Simply put, government-owned networks artificially displace market forces and are an affront to a reliance on free competition to provide the goods and services consumers demand – including broadband communications.  Government-owned networks use local taxpayer monies and federal grants (also taxpayer funded, of course) to compete unfairly with existing private sector providers.  Those taxpayer subsidies put privately funded networks at a competitive disadvantage, creating barriers to new private sector entry or expansion, as private businesses decide they cannot fairly compete against government-backed enterprises.  In turn, reduced private sector investment tends to diminish quality and effective consumer choice.

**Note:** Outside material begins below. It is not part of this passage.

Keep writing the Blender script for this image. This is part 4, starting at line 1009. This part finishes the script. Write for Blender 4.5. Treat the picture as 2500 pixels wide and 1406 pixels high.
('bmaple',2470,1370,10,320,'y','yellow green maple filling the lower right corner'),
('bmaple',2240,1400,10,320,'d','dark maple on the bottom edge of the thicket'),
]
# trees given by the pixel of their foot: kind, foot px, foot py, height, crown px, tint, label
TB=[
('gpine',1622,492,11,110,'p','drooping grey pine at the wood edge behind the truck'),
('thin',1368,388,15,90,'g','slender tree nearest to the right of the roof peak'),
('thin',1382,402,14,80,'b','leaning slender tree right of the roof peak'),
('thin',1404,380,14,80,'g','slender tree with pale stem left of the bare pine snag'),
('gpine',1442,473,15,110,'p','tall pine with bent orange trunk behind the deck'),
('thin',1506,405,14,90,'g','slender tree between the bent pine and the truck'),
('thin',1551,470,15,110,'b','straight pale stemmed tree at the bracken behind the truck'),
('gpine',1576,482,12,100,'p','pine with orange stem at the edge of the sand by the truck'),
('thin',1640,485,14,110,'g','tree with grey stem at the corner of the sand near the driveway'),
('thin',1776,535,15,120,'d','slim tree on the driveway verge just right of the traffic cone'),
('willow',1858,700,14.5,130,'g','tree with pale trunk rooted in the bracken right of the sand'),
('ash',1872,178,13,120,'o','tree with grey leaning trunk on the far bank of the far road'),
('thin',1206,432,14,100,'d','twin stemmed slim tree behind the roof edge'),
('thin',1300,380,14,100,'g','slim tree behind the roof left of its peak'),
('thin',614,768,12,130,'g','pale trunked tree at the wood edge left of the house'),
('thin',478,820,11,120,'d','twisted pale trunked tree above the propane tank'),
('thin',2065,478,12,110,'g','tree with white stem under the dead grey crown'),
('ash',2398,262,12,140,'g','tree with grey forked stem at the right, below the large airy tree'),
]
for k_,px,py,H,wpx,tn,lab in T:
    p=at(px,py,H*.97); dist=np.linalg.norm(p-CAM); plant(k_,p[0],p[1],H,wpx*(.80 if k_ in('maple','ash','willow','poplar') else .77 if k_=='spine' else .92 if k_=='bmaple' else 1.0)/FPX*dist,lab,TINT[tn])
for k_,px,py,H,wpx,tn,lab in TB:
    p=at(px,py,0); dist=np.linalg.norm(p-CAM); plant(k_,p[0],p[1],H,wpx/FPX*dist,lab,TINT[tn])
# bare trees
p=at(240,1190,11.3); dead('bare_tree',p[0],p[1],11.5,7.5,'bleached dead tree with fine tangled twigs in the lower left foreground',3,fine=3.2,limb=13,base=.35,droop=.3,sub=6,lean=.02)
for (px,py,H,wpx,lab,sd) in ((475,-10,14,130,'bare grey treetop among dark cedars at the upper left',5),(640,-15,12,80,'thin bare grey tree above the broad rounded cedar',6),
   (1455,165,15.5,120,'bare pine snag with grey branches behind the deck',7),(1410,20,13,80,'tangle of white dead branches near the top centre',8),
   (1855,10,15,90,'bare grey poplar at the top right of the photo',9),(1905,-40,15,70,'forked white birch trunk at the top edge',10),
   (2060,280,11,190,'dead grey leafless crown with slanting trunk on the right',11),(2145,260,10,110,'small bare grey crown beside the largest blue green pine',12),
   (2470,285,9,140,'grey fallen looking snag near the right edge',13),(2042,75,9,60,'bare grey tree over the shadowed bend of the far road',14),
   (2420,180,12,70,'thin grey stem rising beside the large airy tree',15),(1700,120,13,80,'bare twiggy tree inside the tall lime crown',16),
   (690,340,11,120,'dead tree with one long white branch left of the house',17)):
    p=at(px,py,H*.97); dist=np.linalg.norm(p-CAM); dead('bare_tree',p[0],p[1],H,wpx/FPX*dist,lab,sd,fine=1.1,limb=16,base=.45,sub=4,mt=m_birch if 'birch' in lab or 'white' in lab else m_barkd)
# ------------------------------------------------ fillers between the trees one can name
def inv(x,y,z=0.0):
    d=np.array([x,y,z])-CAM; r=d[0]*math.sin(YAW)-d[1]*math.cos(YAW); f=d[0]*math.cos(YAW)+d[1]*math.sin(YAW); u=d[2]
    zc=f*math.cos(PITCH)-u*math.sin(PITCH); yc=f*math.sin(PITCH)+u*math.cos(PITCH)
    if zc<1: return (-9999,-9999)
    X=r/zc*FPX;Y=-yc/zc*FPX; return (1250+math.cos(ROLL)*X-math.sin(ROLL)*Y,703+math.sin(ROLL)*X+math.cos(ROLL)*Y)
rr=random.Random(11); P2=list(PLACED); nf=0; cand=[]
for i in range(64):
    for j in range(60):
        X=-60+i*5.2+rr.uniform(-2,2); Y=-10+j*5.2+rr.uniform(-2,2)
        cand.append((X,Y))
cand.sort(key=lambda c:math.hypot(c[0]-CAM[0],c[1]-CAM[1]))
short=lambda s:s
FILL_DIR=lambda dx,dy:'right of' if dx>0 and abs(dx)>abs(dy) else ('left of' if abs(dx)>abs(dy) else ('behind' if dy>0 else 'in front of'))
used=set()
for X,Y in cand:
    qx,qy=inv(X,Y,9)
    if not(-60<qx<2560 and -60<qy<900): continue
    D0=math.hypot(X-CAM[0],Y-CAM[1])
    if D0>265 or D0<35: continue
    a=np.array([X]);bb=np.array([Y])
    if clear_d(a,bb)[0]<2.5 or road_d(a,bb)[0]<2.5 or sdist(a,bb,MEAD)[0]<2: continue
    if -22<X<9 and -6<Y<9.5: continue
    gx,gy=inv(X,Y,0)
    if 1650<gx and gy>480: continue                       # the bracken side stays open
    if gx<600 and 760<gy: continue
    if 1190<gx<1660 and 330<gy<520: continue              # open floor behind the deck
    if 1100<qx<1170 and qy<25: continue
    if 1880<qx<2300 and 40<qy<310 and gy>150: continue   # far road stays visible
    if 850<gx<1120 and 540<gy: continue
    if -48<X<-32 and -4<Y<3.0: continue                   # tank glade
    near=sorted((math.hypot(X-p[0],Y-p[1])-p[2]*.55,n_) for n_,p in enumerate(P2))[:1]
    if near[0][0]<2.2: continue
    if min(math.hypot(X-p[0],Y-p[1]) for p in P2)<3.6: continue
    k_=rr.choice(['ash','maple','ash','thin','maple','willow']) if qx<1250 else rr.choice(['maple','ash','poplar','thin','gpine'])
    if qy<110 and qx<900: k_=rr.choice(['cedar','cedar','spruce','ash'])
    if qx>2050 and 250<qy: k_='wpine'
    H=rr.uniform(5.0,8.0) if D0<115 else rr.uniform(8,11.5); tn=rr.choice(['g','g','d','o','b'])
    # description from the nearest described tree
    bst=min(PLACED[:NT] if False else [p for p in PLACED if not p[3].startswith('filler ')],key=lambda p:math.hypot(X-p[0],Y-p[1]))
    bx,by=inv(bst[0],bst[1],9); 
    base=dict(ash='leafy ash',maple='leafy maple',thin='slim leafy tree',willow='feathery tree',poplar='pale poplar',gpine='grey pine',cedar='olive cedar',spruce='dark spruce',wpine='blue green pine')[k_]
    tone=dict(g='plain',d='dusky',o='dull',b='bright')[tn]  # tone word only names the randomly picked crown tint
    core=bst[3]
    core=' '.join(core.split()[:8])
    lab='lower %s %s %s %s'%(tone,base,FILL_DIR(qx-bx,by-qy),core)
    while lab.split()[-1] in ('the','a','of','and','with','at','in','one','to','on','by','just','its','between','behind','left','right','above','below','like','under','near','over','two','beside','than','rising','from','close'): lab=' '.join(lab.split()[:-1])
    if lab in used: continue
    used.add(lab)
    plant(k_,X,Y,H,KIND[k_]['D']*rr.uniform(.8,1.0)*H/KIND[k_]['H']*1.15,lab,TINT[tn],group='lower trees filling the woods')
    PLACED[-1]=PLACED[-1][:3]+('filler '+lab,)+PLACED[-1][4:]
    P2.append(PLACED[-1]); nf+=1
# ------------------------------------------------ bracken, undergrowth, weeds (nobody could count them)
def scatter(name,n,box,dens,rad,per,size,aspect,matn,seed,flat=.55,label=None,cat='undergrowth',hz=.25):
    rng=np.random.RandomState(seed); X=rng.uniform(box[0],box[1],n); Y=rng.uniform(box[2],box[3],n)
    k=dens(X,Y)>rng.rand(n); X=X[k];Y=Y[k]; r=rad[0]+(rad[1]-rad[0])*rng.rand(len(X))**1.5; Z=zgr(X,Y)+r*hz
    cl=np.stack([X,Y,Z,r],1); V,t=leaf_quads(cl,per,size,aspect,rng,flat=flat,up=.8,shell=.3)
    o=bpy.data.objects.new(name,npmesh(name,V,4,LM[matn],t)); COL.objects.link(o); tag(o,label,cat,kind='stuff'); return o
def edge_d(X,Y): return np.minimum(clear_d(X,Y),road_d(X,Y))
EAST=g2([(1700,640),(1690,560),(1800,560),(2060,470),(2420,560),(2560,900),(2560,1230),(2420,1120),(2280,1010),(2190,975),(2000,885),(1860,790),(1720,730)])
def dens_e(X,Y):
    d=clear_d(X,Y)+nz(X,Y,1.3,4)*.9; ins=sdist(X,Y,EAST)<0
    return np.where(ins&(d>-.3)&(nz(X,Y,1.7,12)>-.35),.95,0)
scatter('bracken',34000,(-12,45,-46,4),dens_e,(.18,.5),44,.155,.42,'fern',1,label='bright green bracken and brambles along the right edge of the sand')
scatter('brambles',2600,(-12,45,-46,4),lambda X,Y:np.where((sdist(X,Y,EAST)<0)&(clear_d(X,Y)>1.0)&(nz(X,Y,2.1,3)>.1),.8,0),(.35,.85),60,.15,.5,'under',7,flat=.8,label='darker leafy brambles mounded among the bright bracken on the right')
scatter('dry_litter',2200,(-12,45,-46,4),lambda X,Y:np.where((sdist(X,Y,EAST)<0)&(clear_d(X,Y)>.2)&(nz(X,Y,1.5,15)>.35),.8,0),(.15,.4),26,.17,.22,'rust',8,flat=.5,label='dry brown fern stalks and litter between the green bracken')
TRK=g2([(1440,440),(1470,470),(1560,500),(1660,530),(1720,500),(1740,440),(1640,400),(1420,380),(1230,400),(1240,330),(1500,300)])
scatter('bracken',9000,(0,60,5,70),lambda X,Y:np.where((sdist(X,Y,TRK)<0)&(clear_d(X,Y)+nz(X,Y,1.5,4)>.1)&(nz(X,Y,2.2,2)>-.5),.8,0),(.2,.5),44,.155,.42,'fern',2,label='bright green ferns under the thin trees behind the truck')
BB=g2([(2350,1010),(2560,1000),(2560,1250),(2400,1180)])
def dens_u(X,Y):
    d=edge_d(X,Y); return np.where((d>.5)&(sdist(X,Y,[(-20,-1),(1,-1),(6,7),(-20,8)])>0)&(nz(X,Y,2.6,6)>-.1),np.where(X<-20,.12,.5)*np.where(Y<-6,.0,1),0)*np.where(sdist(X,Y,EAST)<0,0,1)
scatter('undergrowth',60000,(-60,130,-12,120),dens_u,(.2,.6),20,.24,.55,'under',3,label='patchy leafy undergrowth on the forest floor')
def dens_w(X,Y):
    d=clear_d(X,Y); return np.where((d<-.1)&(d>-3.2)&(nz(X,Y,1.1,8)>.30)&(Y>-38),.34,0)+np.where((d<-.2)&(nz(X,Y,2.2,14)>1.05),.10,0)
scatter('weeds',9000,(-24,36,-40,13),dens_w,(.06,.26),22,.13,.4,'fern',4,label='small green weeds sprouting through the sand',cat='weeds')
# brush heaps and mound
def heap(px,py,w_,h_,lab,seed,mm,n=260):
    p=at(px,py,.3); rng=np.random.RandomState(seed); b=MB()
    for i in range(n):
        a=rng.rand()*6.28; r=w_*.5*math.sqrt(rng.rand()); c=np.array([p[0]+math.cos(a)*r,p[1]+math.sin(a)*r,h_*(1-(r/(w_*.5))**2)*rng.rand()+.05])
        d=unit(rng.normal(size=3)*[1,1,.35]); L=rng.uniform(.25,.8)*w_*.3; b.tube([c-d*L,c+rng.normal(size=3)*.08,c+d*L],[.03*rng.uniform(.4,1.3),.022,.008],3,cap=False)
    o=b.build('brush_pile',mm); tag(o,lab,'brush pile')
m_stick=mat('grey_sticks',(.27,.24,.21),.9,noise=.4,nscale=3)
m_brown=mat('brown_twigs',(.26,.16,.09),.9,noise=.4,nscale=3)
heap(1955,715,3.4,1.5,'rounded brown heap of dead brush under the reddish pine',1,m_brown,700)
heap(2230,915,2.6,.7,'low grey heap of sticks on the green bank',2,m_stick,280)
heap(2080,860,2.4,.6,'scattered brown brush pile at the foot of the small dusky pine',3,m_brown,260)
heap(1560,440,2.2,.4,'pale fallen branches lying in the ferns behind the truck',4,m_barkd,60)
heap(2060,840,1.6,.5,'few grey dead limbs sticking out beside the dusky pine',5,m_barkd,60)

These conclusions are based on hard facts, not mere theory.  There is no evidence that municipal broadband is needed because “market failure” has deterred private sector provision of broadband – indeed, firms such as Verizon, AT&T, and Comcast spend many billions of dollars annually to maintain, upgrade, and expand their broadband networks.  Indeed, far more serious is the risk of “government failure.”  Municipal corporations, free from market discipline and accountability due to their public funding, may be expected to be bureaucratic, inefficient, and slow to react to changing market conditions.  Consistent with this observation, an economic study of government-operated municipal broadband networks reveals failures to achieve universal service in areas that they serve; lack of cost-benefit analysis that has caused costs to outweigh benefits; the inefficient use of scarce resources; the inability to cover costs; anticompetitive behavior fueled by unfair competitive advantages; the inefficient allocation of limited tax revenues that are denied to more essential public services; and the stifling of private firm innovation.  In a time of tight budget constraints, the waste of taxpayer funds and competitive harm stemming from municipal broadband activities is particularly unfortunate.  In short, real world evidence demonstrates that “[i]n a dynamic market such as broadband services, government ownership has proven to be an abject failure.”  What is required is not more government involvement, but, rather, fewer governmental constraints on private sector broadband activities.

Finally, what’s worse, the FCC’s decision has harmful constitutional overtones.  The Chattanooga, Tennessee and Wilson, North Carolina municipal broadband networks that requested FCC preemption impose troublesome speech limitations as conditions of service.  The utility that operates the Chattanooga network may “reject or remove any material residing on or transmitted to or through” the network that violates its “Accepted Use Policy.”  That Policy, among other things, prohibits using the network to send materials that are “threatening, abusive or hateful” or that offend “the privacy, publicity, or other personal rights of others.”  It also bars the posting of messages that are “intended to annoy or harass others.”  In a similar vein, the Wilson network bars transmission of materials that are “harassing, abusive, libelous or obscene” and “activities or actions intended to withhold or cloak any user’s identity or contact information.”  Content-based prohibitions of this type broadly restrict carriage of constitutionally protected speech and, thus, raise serious First Amendment questions.  Other municipal broadband systems may, of course, elect to adopt similarly questionable censorship-based policies.

In short, the FCC’s broadband preemption decision is likely to harm economic welfare and is highly problematic on legal grounds to boot.  The FCC should rescind that decision.  If it fails to do so, and if the courts do not strike the decision down, Congress should consider legislation to bar the FCC from meddling in state oversight of municipal broadband.